Bloody Birthday is a slasher film, but one that belongs in the sub-category of killer children. Hunt’s film falls on the exploitation end of the spectrum: it has more in common with Devil Times Five (1974), Who Can Kill a Child? (1976), and The Children (1980) than classic antecedents like The Bad Seed (1956) and Village of the Damned (1960). Despite the presence of children, sex and violence are abundant. Debbie charges for the pleasure of peeping at her older sister Beverly while she undresses in her bedroom. (The peephole, located in the back of Beverly’s closet, is about the size of a fist, and yet she’s never noticed it before.) Beverly is played by comedienne Julie Brown, who would soon become a well-known 80’s personality thanks to her novelty songs (like “The Homecoming Queen’s Got a Gun”) and a role in the campy musical Earth Girls are Easy (1988). In this film she plays a very easy Earth Girl, which means she isn’t destined to live for very long – as Debbie practices her archery skills through the peephole.
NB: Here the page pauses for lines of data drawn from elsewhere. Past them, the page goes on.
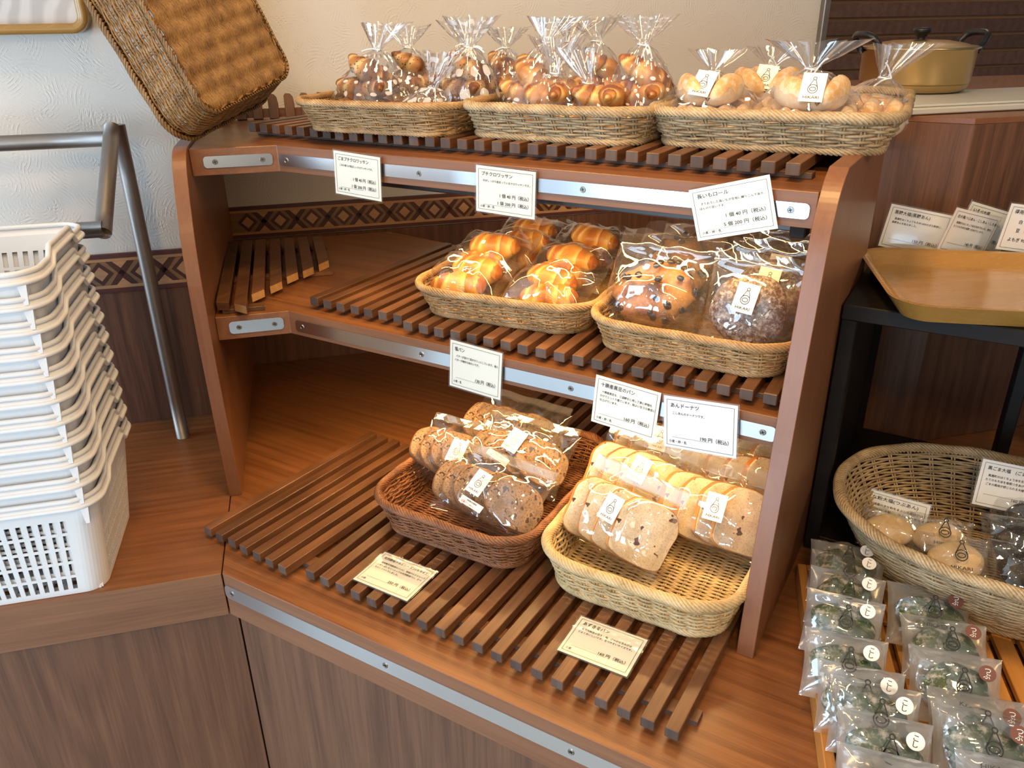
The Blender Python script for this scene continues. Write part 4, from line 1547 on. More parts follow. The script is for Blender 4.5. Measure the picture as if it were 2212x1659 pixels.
def pouch(rx, ry, hn, ruf, seed, mat, lean=(0, 0), fan=.045, twist=0., bulge=.55, neck=.007):
    """gathered bag: body up to the tied neck at hn, then a flaring ruffle"""
    rg = np.random.default_rng(seed)
    nu = 44
    v_ = np.r_[np.linspace(0, 1, 17), 1 + np.linspace(.12, 1, 7)]
    u = np.arange(nu + 1) / nu
    a = u * 2 * math.pi
    V = []; UV = []
    ja = rg.uniform(-.3, .3, nu); ja = np.r_[ja, ja[0]] * 2 * math.pi / nu
    k1, k2 = rg.integers(9, 13), rg.integers(5, 8)
    ph = rg.random(5)
    pleat = tri(u * k1 + ph[0]) - .5 + .6 * (tri(u * k2 + ph[1]) - .5)
    pleat[-1] = pleat[0]
    for v in v_:
        if v <= 1:
            f = (1 - np.clip((v - .22) / .78, 0, 1) ** 1.5)
            f = f ** .75
            low = np.clip(v / .10, 0, 1) ** .5
            r_x = neck + (rx - neck) * f * low
            r_y = neck + (ry - neck) * f * low
            wr = 1 + (.04 + .30 * v ** 2.2) * pleat
            z = hn * v
            cx, cy = lean[0] * v ** 1.5, lean[1] * v ** 1.5
        else:
            t = v - 1
            r_x = neck + fan * t ** 1.05
            r_y = neck * .8 + fan * .42 * t
            wr = 1 + .65 * pleat * min(1, t * 2.5)
            z = hn + ruf * t * (1 + .12 * pleat) + 0
            cx, cy = lean[0] * (1 + t * .9), lean[1] * (1 + t * .9)
        jj = ja * (1 if 0 < v < 1.9 else 0)
        x = cx + r_x * wr * np.cos(a + jj) + rg.normal(0, .0007, nu + 1) * (0 if v > 1 else 1)
        y = cy + r_y * wr * np.sin(a + jj) + rg.normal(0, .0011, nu + 1) * (0 if v > 1 else 1)
        x[-1], y[-1] = x[0], y[0]
        zz = z + (rg.normal(0, .0015, nu + 1) if 0 < v < 1 else 0) * np.ones(nu + 1)
        zz[-1] = zz[0]
        V.append(np.stack([x, y, zz], 1)); UV.append(np.stack([u, np.full(nu + 1, v)], 1))
    V = np.array(V); UV = np.array(UV)
    n0, n1 = V.shape[:2]
    idx = np.arange(n0 * n1).reshape(n0, n1)
    a_, b_, c, e_ = idx[:-1, :-1].ravel(), idx[:-1, 1:].ravel(), idx[1:, 1:].ravel(), idx[1:, :-1].ravel()
    alt = rg.random(len(a_)) > .5
    t1 = np.where(alt[:, None], np.stack([a_, b_, c], 1), np.stack([a_, b_, e_], 1))
    t2 = np.where(alt[:, None], np.stack([a_, c, e_], 1), np.stack([b_, c, e_], 1))
    g = G()
    FF = np.concatenate([t1, t2])
    g.add(V.reshape(-1, 3), FF)
    me = g.mesh('film', [mat], False)
    uvl = me.uv_layers.new(name='print')
    me.polygons.foreach_set('use_smooth', np.ones(len(me.polygons), bool))
    uvl.data.foreach_set('uv', UV.reshape(-1, 2)[FF.ravel()].ravel())
    return me


def tie_mesh(seed, neck=.0085):
    rg = np.random.default_rng(seed)
    a = np.linspace(0, 2 * math.pi, 14)
    g = G()
    v, q = tubes(np.stack([neck * np.cos(a), neck * .85 * np.sin(a), .001 * np.sin(a * 2)], 1), .0011, 5)
    g.add(v, q)
    for sg in (0, 1):
        t = np.linspace(0, 1, 6)
        b_ = rg.uniform(0, 6.28)
        L = rg.uniform(.018, .030)
        x0 = neck
        P = np.stack([x0 + L * t * math.cos(b_), -neck * .6 - L * .4 * t, L * t * math.sin(b_) + .003 * np.sin(t * 3)], 1)
        v, q = tubes(P, .0013, 5)
        g.add(v, q)
    return g.mesh('tie', [M_tie], True)


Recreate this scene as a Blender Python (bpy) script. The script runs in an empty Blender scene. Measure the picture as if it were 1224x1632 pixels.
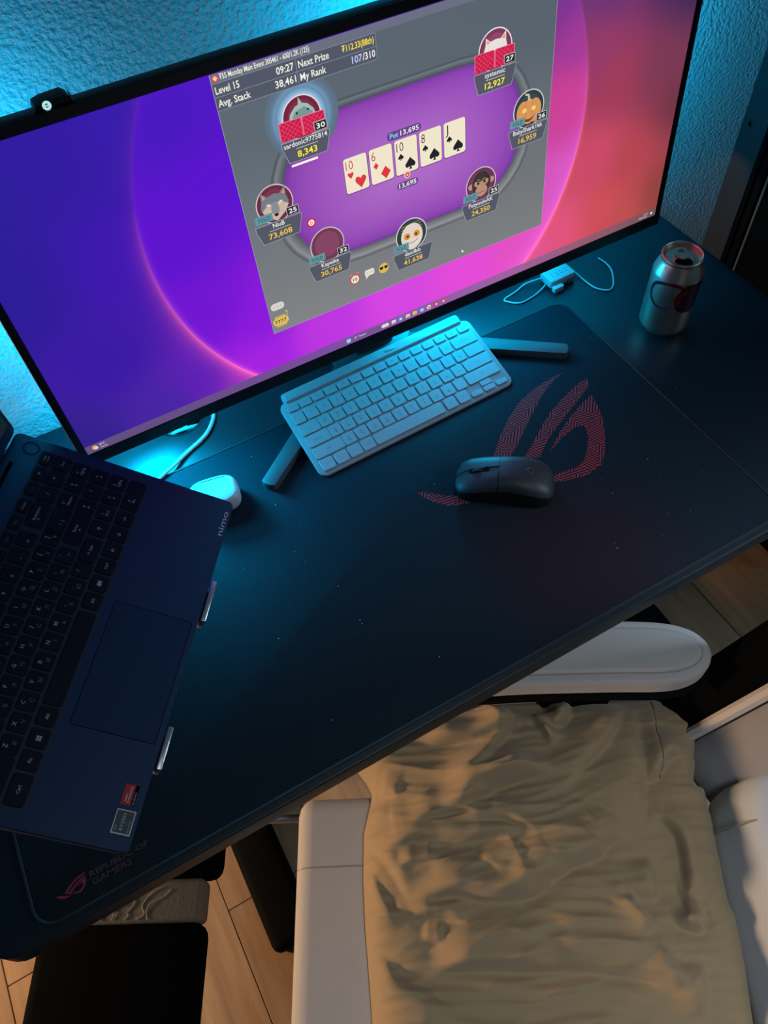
import bpy, bmesh, math, random
from mathutils import Matrix, Vector
PI = math.pi
sc = bpy.context.scene
COL = sc.collection
T = 0.74                       # desk top height; floor is z = 0

# ------------------------------------------------------------------ camera
cam_d = bpy.data.cameras.new('camera')
cam = bpy.data.objects.new('camera', cam_d); COL.objects.link(cam)
RX, RY, RZ = (0.8744, -0.4819, -0.0569), (0.4253, 0.7047, 0.5680), (-0.2336, -0.5208, 0.8211)
cam.matrix_world = Matrix(((RX[0], RY[0], RZ[0], 0.27204), (RX[1], RY[1], RZ[1], -0.24688),
                           (RX[2], RY[2], RZ[2], 0.77804 + T), (0, 0, 0, 1)))
cam_d.sensor_fit = 'VERTICAL'; cam_d.sensor_height = 36.0; cam_d.lens = 36.0 * 1238.09 / 1632
cam_d.clip_start = 0.02
sc.camera = cam

# ------------------------------------------------------------------ world, lamps, exposure
def lin(c):
    c = c / 255.0
    return c / 12.92 if c <= 0.04045 else ((c + 0.055) / 1.055) ** 2.4
def rgb(r, g, b): return (lin(r), lin(g), lin(b))
W = bpy.data.worlds.new('world'); sc.world = W; W.use_nodes = True
W.node_tree.nodes['Background'].inputs[0].default_value = (0.30, 0.55, 0.85, 1)
W.node_tree.nodes['Background'].inputs[1].default_value = 0.045
def area(name, loc, target, sx, sy, power, col, spread=180):
    l = bpy.data.lights.new(name, 'AREA'); l.shape = 'RECTANGLE'; l.size = sx; l.size_y = sy
    l.energy = power; l.color = col; l.spread = math.radians(spread)
    o = bpy.data.objects.new(name, l); COL.objects.link(o); o.location = loc
    o.rotation_euler = (Vector(target) - Vector(loc)).to_track_quat('-Z', 'Y').to_euler()
    return o
area('warm_floor_lamp', (-0.90, 0.55, 0.57), (0.35, -0.02, 0.50), 0.16, 0.16, 10.0, (1.0, 0.62, 0.34), 120)
area('added_chair_fill', (0.55, -0.85, 2.35), (0.58, -0.56, 0.0), 0.35, 0.35, 2.5, (0.84, 0.94, 1.0), 62)  # added overhead fill aimed at the chair, not a known ceiling lamp
area('window_daylight', (2.1, -0.9, 1.5), (0.80, -0.45, 0.55), 0.6, 0.8, 4.0, (0.60, 0.82, 1.0), 50)
sc.view_settings.view_transform = 'Standard'; sc.view_settings.look = 'None'
sc.view_settings.exposure = 0.0; sc.view_settings.gamma = 1.0
sc.view_settings.use_curve_mapping = False
LED = (0.0, 0.56, 1.0)

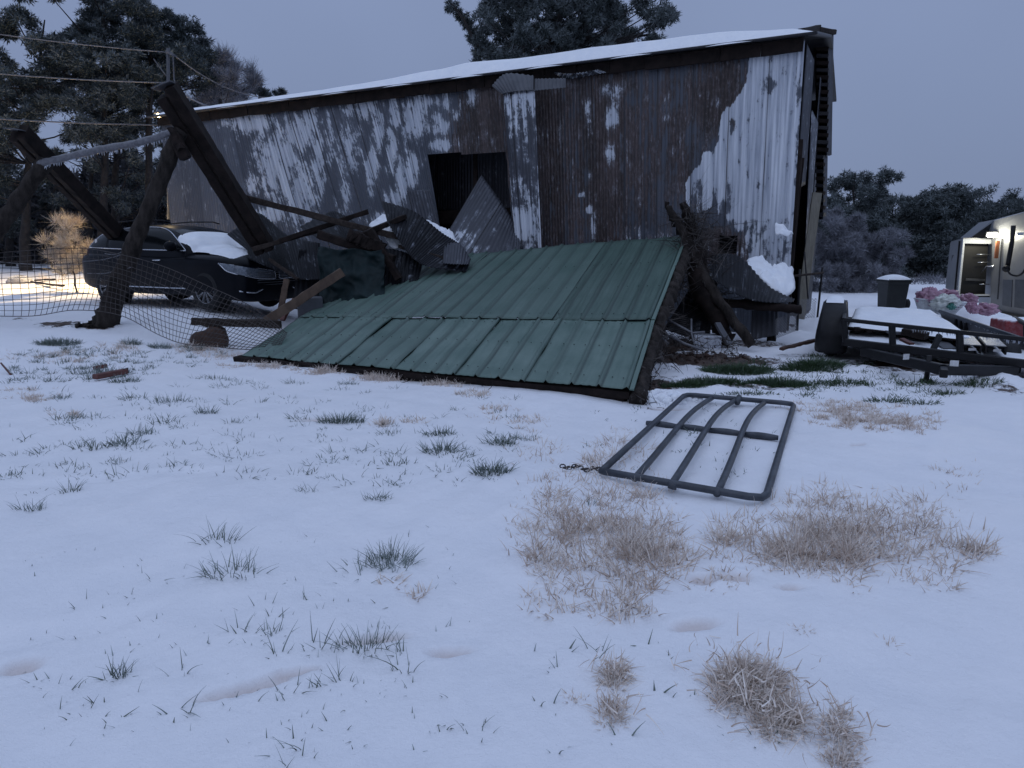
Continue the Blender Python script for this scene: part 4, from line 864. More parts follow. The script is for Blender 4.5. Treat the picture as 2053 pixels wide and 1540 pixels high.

Julie Brown as Beverly Brody.

Debbie’s and Beverly’s father (Bert Kramer) is the town sheriff, introduced walking into an elementary school classroom and asking, “Does anyone know what the word ‘murder’ means?” He wants the kids to identify the torn jump rope found by the first victims’ bodies. The schoolteacher is named Miss Viola Davis (indeed) and is played by Susan Strasberg (Scream of Fear, Psych-Out), who will soon be killed by little bespectacled psychopath Curtis; his preferred weapon is a gun. The murders stack up fast in the run-up to their birthday. Sheriff Brody is taken out with a baseball bat after he casually walks past a strategically-placed skateboard on the stairs. Timmy (K.C. Martel), younger brother of Joyce, is locked inside a refrigerator in a junkyard, but he manages to escape. His sister Joyce is pursued through the junkyard by a sedan operated by Curtis and Steven – one has a blanket wrapped around his head while he steers; the other is on the floor working the pedals. At the birthday party, one of the little killers tricks Joyce into thinking he’s put ant poison in the birthday cake, and her subsequent cries of alarm turn the locals against her. It all comes to a head on one fateful babysitting job for Debbie, whom Joyce still thinks is a little angel. Director Hunt (who co-wrote with Barry Pearson) does an adequate job of balancing the slasher elements with the paranoia of pint-sized murderers in our midst. As the end approaches, you may be wondering if the three evil spawn-of-the-eclipse will suffer the grisly fate they deserve, but Hunt pulls the final punch; this movie isn’t that sleazy. Which only means that it retains an amiable goofiness throughout.